Homers Helden erzählen

Autoren: Giulio Guidorizzi
Übersetzer: Achim Wurm
Verlag: Reclam

Cover
Gesamt +++++
Anspruch
Aufmachung
Preis - Leistungs - Verhältnis
Vermutlich ist es Schliemanns Entdeckung des "Schatz des Priamos" zu verdanken, dass der Name Troja, der Schauplatz von Homers gewaltigem Epos, auch heute noch reichlich Assoziationen erzeugt, obwohl die Gymnasiasten unserer Tage den "Trojanischen Krieg" im Allgemeinen nicht mehr lesen müssen, schon gar nicht im Original.

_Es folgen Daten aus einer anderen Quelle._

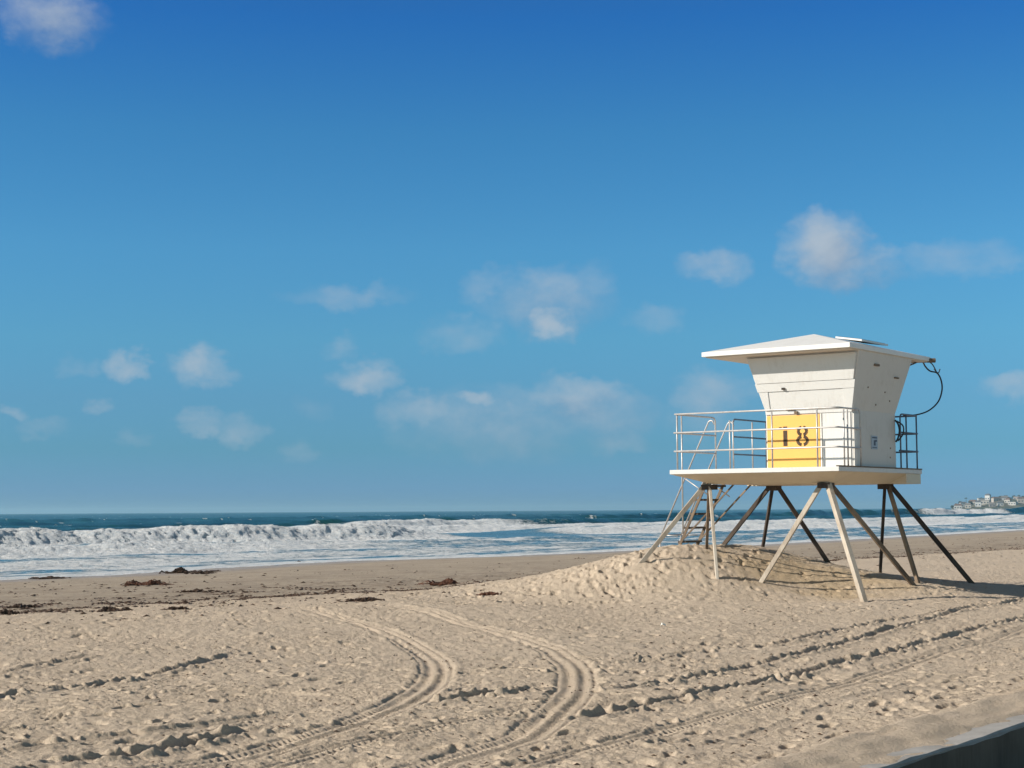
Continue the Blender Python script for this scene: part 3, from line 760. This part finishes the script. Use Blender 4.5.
# ------------------------------------------------------------------ far headland with houses and trees
HD = 2600.0
def hxy(px, d): t = ray(px, 500); k = d/math.hypot(t.x, t.y); return t.x*k, t.y*k
def ridge(px): return np.interp(px, [948, 956, 966, 976, 990, 1004, 1016, 1024, 1060, 1120, 1200, 1260], [-2, 4, 7.5, 10.5, 12.5, 14, 14.5, 15, 18, 22, 20, -2])
nx_, ny_ = 150, 14
HX = np.zeros((ny_, nx_)); HY = HX.copy(); HZ = HX.copy()
for i in range(nx_):
    px = 946+(1262-946)*i/(nx_-1)
    for j in range(ny_):
        t = j/(ny_-1); d = HD-40+420*t; x, y = hxy(px, d); HX[j, i] = x; HY[j, i] = y
        p = [0, .25, .55, .75, .9, 1, 1, .98, .92, .8, .6, .4, .2, 0]
        HZ[j, i] = -2+(ridge(px)+2)*p[j]*(1+.08*math.sin(i*.9+j))
nh = NT('headland_scrub'); co = nh.coord()
nh.base(nh.mix(nh.ramp(nh.noise(co, .03, 5, .7), [(.4, 0), (.6, 1)]), (.07, .085, .055), (.20, .17, .12))); nh.rough(.95, .1)
hd = grid_mesh('headland', HX, HY, HZ, nh.m)
tag(hd, 'low far headland at the right end of the horizon', None, None, 'structure')
def hz(px, t):
    p = [0, .25, .55, .75, .9, 1, 1, .98, .92, .8, .6, .4, .2, 0]
    return -2+(ridge(px)+2)*np.interp(t*(13), range(14), p)
house_cols = [(.52, .50, .47), (.42, .37, .32), (.60, .59, .57), (.34, .29, .26), (.46, .42, .37)]
HM = [plain('house_wall_paint', c, .8, 0, .05, .3) for c in house_cols]
RM = [plain('house_roof_tile', c, .85, 0, .1, .3) for c in ((.16, .10, .08), (.12, .12, .13), (.22, .20, .19))]
WM = plain('house_window_glass', (.05, .06, .08), .2, 0, 0)
TM = plain('far_foliage', (.035, .055, .030), .9, 0, .3, .2); TK = plain('far_trunk', (.10, .075, .05), .9, 0, .1)
cname = ['white', 'tan', 'bright white', 'brown', 'cream']
rd = random.Random(11)
ORD = ['first','second','third','fourth','fifth','sixth','seventh','eighth','ninth','tenth','eleventh','twelfth','thirteenth','fourteenth','fifteenth','sixteenth','seventeenth','eighteenth','nineteenth','twentieth','twenty-first','twenty-second','twenty-third','twenty-fourth']
houses = [(958, .10, 12, 5, 0), (963, .16, 10, 6, 2), (968, .10, 9, 5, 4), (973, .22, 12, 5, 1), (978, .12, 9, 7, 2), (981, .34, 10, 6, 0), (985, .20, 13, 6, 4), (988, .40, 8, 9, 2),
          (992, .10, 9, 4, 3), (996, .30, 12, 5, 1), (1000, .12, 9, 4, 0), (1004, .36, 14, 4, 2), (1008, .20, 9, 5, 4), (1013, .14, 12, 4, 0), (1017, .34, 9, 5, 3), (1022, .18, 14, 7, 1)]
for k, (px, t, w, h, c) in enumerate(houses):
    d = HD-40+420*t; x, y = hxy(px, d); z = hz(px, t)-1.5; an = rd.uniform(-.5, .5)-.3
    e = empty('hillside_house', (x, y, z), an); dp = w*.7; rh = rd.choice([.4, 2.2, 2.6])
    MB().box((-w/2, -dp/2, 0), (w/2, dp/2, h+1.5)).build('wall', HM[c], e)
    z1 = h+1.503
    if rh < 1: MB().box((-w/2-.4, -dp/2-.4, z1), (w/2+.4, dp/2+.4, z1+.4)).build('roof', RM[k % 3], e)
    else: MB().add([(-w/2-.5, -dp/2-.5, z1), (w/2+.5, -dp/2-.5, z1), (w/2+.5, dp/2+.5, z1), (-w/2-.5, dp/2+.5, z1), (-w/2+1.5, 0, z1+rh), (w/2-1.5, 0, z1+rh)],
              [(3,2,1,0), (0,1,5,4), (2,3,4,5), (1,2,5), (3,0,4)]).build('roof', RM[k % 3], e)
    for q in range(max(2, int(w//4))):
        xx = -w/2+(q+.5)*w/max(2, int(w//4))
        MB().box((xx-1.0, -dp/2-.05, h*.5), (xx+1.0, -dp/2+.02, h*.5+1.7)).build('window', WM, e)
    tag(e, f'small {cname[c]} house, {ORD[k]} from the left end of the far headland', 'house', 'houses on the far headland')
tpx = sorted([966, 981, 984, 1000, 995, 1011, 1014, 1019]+[952, 956, 960, 970, 975, 988, 992, 1003, 1006, 1009, 1016, 1021, 978, 1023])
cnt = [0, 0]
for k, px in enumerate(tpx):
    t = rd.uniform(.30, .5) if k % 4 else rd.uniform(.08, .3)
    palm = px in (966, 981, 1000, 1011, 1019); cnt[palm] += 1
    d = HD-40+420*t; x, y = hxy(px, d); z = hz(px, t)-.4
    e = empty('palm_tree' if palm else 'hillside_tree', (x, y, z)); hgt = rd.uniform(6, 10) if palm else rd.uniform(4, 7)
    MB().tube([(0, 0, 0), (.2, 0, hgt*.5), (.1, 0, hgt)], [.45, .35, .25], 6).build('trunk', TK, e)
    mb = MB()
    if palm:
        for q in range(14):
            a = q*2.4; L = 2.4; up = rd.uniform(.1, 1.0)
            p = [Vector((0, 0, hgt)), Vector((math.cos(a)*L*.5, math.sin(a)*L*.5, hgt+up)), Vector((math.cos(a)*L, math.sin(a)*L, hgt-.9+up*.6))]
            mb.tube(p, [.25, .45, .08], 4)
    else:
        for q in range(150):
            u = Vector((rd.gauss(0, 1), rd.gauss(0, 1), rd.gauss(0, 1))); u.normalize(); r_ = hgt*.42*rd.uniform(.5, 1)
            c = Vector((u.x*r_*1.1, u.y*r_*1.1, hgt*.75+u.z*r_*.75)); s3 = rd.uniform(.5, .9)
            a = Vector((rd.gauss(0, 1), rd.gauss(0, 1), rd.gauss(0, 1))).normalized()*s3; b = a.cross(u).normalized()*s3
            mb.add([c-a, c+b, c+a, c-b], [(0, 1, 2, 3)])
    mb.build('crown', TM, e)
    if palm: tag(e, f'slender palm over the far headland roofs, {ORD[cnt[1]-1]} palm from its left end', 'palm tree', 'palms on the far headland')
    else: tag(e, f'small dark round tree on the far headland, {ORD[cnt[0]-1]} round tree from its left end', 'tree', 'trees on the far headland')

# ------------------------------------------------------------------ sky, sun
SUN_EL = R(27.5); sx, sy = -math.sin(R(78)), -math.cos(R(78))
w = bpy.data.worlds.new('World'); scene.world = w; w.use_nodes = True
t = w.node_tree; N = t.nodes; N.clear()
class WN(NT):
    def __init__(s): s.t = t; s.n = N
wn = WN()
sky = wn.new('ShaderNodeTexSky', sky_type='NISHITA'); sky.sun_disc = False; sky.sun_elevation = SUN_EL; sky.sun_rotation = math.atan2(sx, sy)
sky.air_density = 1.0; sky.dust_density = .1; sky.ozone_density = 1.5; sky.altitude = 0
tc = wn.coord('Generated'); sep = wn.new('ShaderNodeSeparateXYZ'); wn.link(tc, sep.inputs[0])
el = wn.math('ARCSINE', sep.outputs[2]); azn = wn.math('ARCTAN2', sep.outputs[0], sep.outputs[1])
elr = wn.math('MULTIPLY', el, 1/R(40), True)
SKY_STOPS = [(0, (0.1478, 0.3481, 0.8272)), (0.0191, (0.1523, 0.3589, 0.8527)), (0.0538, (0.1473, 0.3781, 0.708)), (0.0971, (0.1839, 0.4242, 0.7085)), (0.1488, (0.2117, 0.5145, 0.7474)), (0.2256, (0.2161, 0.567, 0.8094)), (0.3259, (0.1672, 0.5303, 0.8031)), (0.423, (0.0974, 0.4284, 0.8402)), (0.55, (0.17, 0.36, 0.62)), (0.72, (0.26, 0.32, 0.38)), (1, (0.3, 0.31, 0.31))]
grade = wn.ramp(elr, SKY_STOPS)
skyc = wn.mix(1.0, sky.outputs[0], grade, 'MULTIPLY')
# sky paled and warmed to the sides and behind, as fill for shaded faces
pale = wn.ramp(wn.math('ADD', wn.math('MULTIPLY', sep.outputs[1], .5), .5), [(.45, 1), (.90, 0)])
skyc = wn.mix(pale, skyc, wn.mix(1.0, skyc, (2.9, 1.75, 1.15), 'MULTIPLY'))
clouds = [(52,16,44,30,.68),(30,2,30,16,.45),(545,300,62,30,.50),(551,322,26,20,.75),(497,287,34,17,.40),(590,285,24,22,.35),(460,335,38,18,.34),(716,267,32,17,.5),(828,250,38,34,.88),(848,266,44,22,.7),
 (800,245,20,22,.5),(955,258,62,16,.34),(990,262,30,12,.3),(350,297,58,11,.34),(197,366,30,18,.68),(215,374,22,12,.5),(129,366,17,14,.62),(72,365,17,9,.26),(95,367,14,8,.25),(366,378,32,16,.65),(341,348,14,12,.3),
 (476,398,18,9,.6),(420,412,40,18,.5),(505,425,95,34,.42),(572,398,46,20,.6),(605,414,50,26,.46),(615,440,28,14,.34),(200,421,24,12,.45),(241,431,22,15,.4),(97,407,12,7,.35),(14,415,10,7,.35),(42,426,22,9,.22),
 (299,452,14,11,.3),(313,408,16,10,.18),(656,319,28,14,.26),(712,395,32,24,.5),(705,420,40,20,.25),(1016,384,26,14,.5),(135,436,12,8,.2),(420,410,14,7,.4),(393,413,14,7,.35),(510,406,14,6,.4)]
vecn = wn.new('ShaderNodeCombineXYZ'); wn.link(azn, vecn.inputs[0]); wn.link(wn.math('MULTIPLY', el, 1.35), vecn.inputs[1])
vec = vecn.outputs[0]
wpx = wn.math('MULTIPLY', wn.math('SUBTRACT', wn.noise(vec, 36, 5, .6), .5), .034)
wpy = wn.math('MULTIPLY', wn.math('SUBTRACT', wn.noise(wn.mapping(vec, (1.3, 1.3, 1)), 44, 5, .6), .5), .024)
azw = wn.math('ADD', azn, wpx); elw = wn.math('ADD', el, wpy)
def cover(azs, els, cl):
    dens = None
    for (px, py, rx_, ry_, a) in cl:
        d = ray(px, py).normalized(); a0 = math.atan2(d.x, d.y); e0 = math.asin(d.z)
        u = wn.math('MULTIPLY', wn.math('SUBTRACT', azs, a0), F/rx_/1.32); v = wn.math('MULTIPLY', wn.math('SUBTRACT', els, e0), F/ry_/1.32)
        r2 = wn.math('ADD', wn.math('MULTIPLY', u, u), wn.math('MULTIPLY', v, v))
        k = wn.math('MULTIPLY', wn.math('SUBTRACT', 1.0, r2, True), a)
        dens = k if dens is None else wn.math('MAXIMUM', dens, k)
    return dens
big_cl = [c for c in clouds if c[2]*c[3]*c[4] > 420]
dens = cover(azw, elw, clouds)
above = cover(wn.math('SUBTRACT', azw, .004), wn.math('ADD', elw, .0075), big_cl)
nz = wn.noise(vec, 30, 7, .58, .15)
k_ = wn.math('ADD', wn.math('MULTIPLY', wn.math('SUBTRACT', nz, .5), 2.4), wn.math('ADD', .58, wn.math('MULTIPLY', dens, .75)))
al = wn.math('MULTIPLY', wn.math('MULTIPLY', dens, .86), wn.math('MINIMUM', wn.math('MAXIMUM', k_, 0.0), 1.15), True)
sh_ = wn.math('ADD', wn.math('MULTIPLY', wn.math('SUBTRACT', above, dens), 1.9), wn.math('ADD', .42, wn.math('MULTIPLY', wn.math('SUBTRACT', .5, nz), 1.2)), True)
ccol = wn.mix(sh_, (3.35, 3.8, 4.3), (1.8, 2.45, 3.4))
skyc = wn.mix(al, skyc, ccol)
bg = wn.new('ShaderNodeBackground'); wn.link(skyc, bg.inputs[0]); bg.inputs[1].default_value = .094
out = wn.new('ShaderNodeOutputWorld'); wn.link(bg.outputs[0], out.inputs[0])
sd = bpy.data.lights.new('sun', 'SUN'); sd.energy = 4.2; sd.angle = R(.5); sd.color = (1, .93, .82)
so_ = bpy.data.objects.new('sun', sd); COL.objects.link(so_)
dv = Vector((sx*math.cos(SUN_EL), sy*math.cos(SUN_EL), math.sin(SUN_EL)))
so_.rotation_euler = dv.to_track_quat('Z', 'Y').to_euler(); so_.location = dv*60

hb_ = MB().box((-12500, -12500, -5.6), (12500, 12500, 34)).build('haze', None)
hm_ = bpy.data.materials.new('thin_sea_haze'); hm_.use_nodes = True; ht = hm_.node_tree; ht.nodes.clear()
vo = ht.nodes.new('ShaderNodeVolumePrincipled'); vo.inputs['Color'].default_value = (.50, .82, 1, 1); vo.inputs['Density'].default_value = .00011; vo.inputs['Anisotropy'].default_value = .2
mo_ = ht.nodes.new('ShaderNodeOutputMaterial'); ht.links.new(vo.outputs[0], mo_.inputs['Volume']); hb_.data.materials.append(hm_)
tag(hb_, 'thin pale sea haze lying over the distant headland', None, None, 'stuff')
scene.view_settings.view_transform = 'Standard'; scene.view_settings.look = 'None'; scene.view_settings.gamma = 1
scene.view_settings.exposure = .54
scene.cycles.max_bounces = 4; scene.cycles.diffuse_bounces = 3; scene.cycles.volume_bounces = 0; scene.cycles.use_denoising = True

Für den zeitgenössischen Europäer sind indes das Handeln und die Motive der Achäer kaum nachvollziehbar. Was brachte ein Bündnis von Fürsten und deren Armeen dazu, zehn Jahre lang unter Entbehrungen und immer neuen Verlusten eine offensichtlich uneinnehmbare Festung zu belagern, nur weil einem von ihnen zuvor die – zugegeben wunderschöne – Frau mit einem Trojaner durchgebrannt war, dem er Gastfreundschaft erwiesen hatte?
In seinem Buch setzt Giulio Guidorizzi den Achäern und Trojanern ein Denkmal. Beginnend mit der Familiengeschichte Agamemnons beziehungsweise der Atriden, erzählt er, wie sich die Tragödie anbahnte und schließlich ihren Lauf nahm.

Ein für Kinder der Aufklärung absurder Ehrbegriff, im Gegenzug grenzenlose Gastfreundschaft, erbarmungslose Schlachten, Götter, die gewaltig menscheln und sich sehr aktiv in die Zeitläufte einbringen, Flüche, die sich über Generationen vererben, und ein Kontingent an Heroen mit verblüffenden Fähigkeiten, aber auch Ecken und Kanten: Es fällt uns modernen Europäern nicht leicht, zu verstehen, was die Menschen umtrieb, denen wir den Beginn unserer Kultur verdanken. Gerade der Trojanische Krieg wirkt aus heutiger Sicht ziemlich absurd: Die Elite Griechenlands belagert zehn Jahre lang vergeblich und mit riesigem Aufwand Troja, wobei es auch zu internen kleinlichen Zwisten kommt wie Achills beinahe fatalem Rückzug. Zu Hause zerfallen indes die bewährten Strukturen. Am letztlich errungenen Sieg kann sich vor allem Agamemnon nicht lange freuen.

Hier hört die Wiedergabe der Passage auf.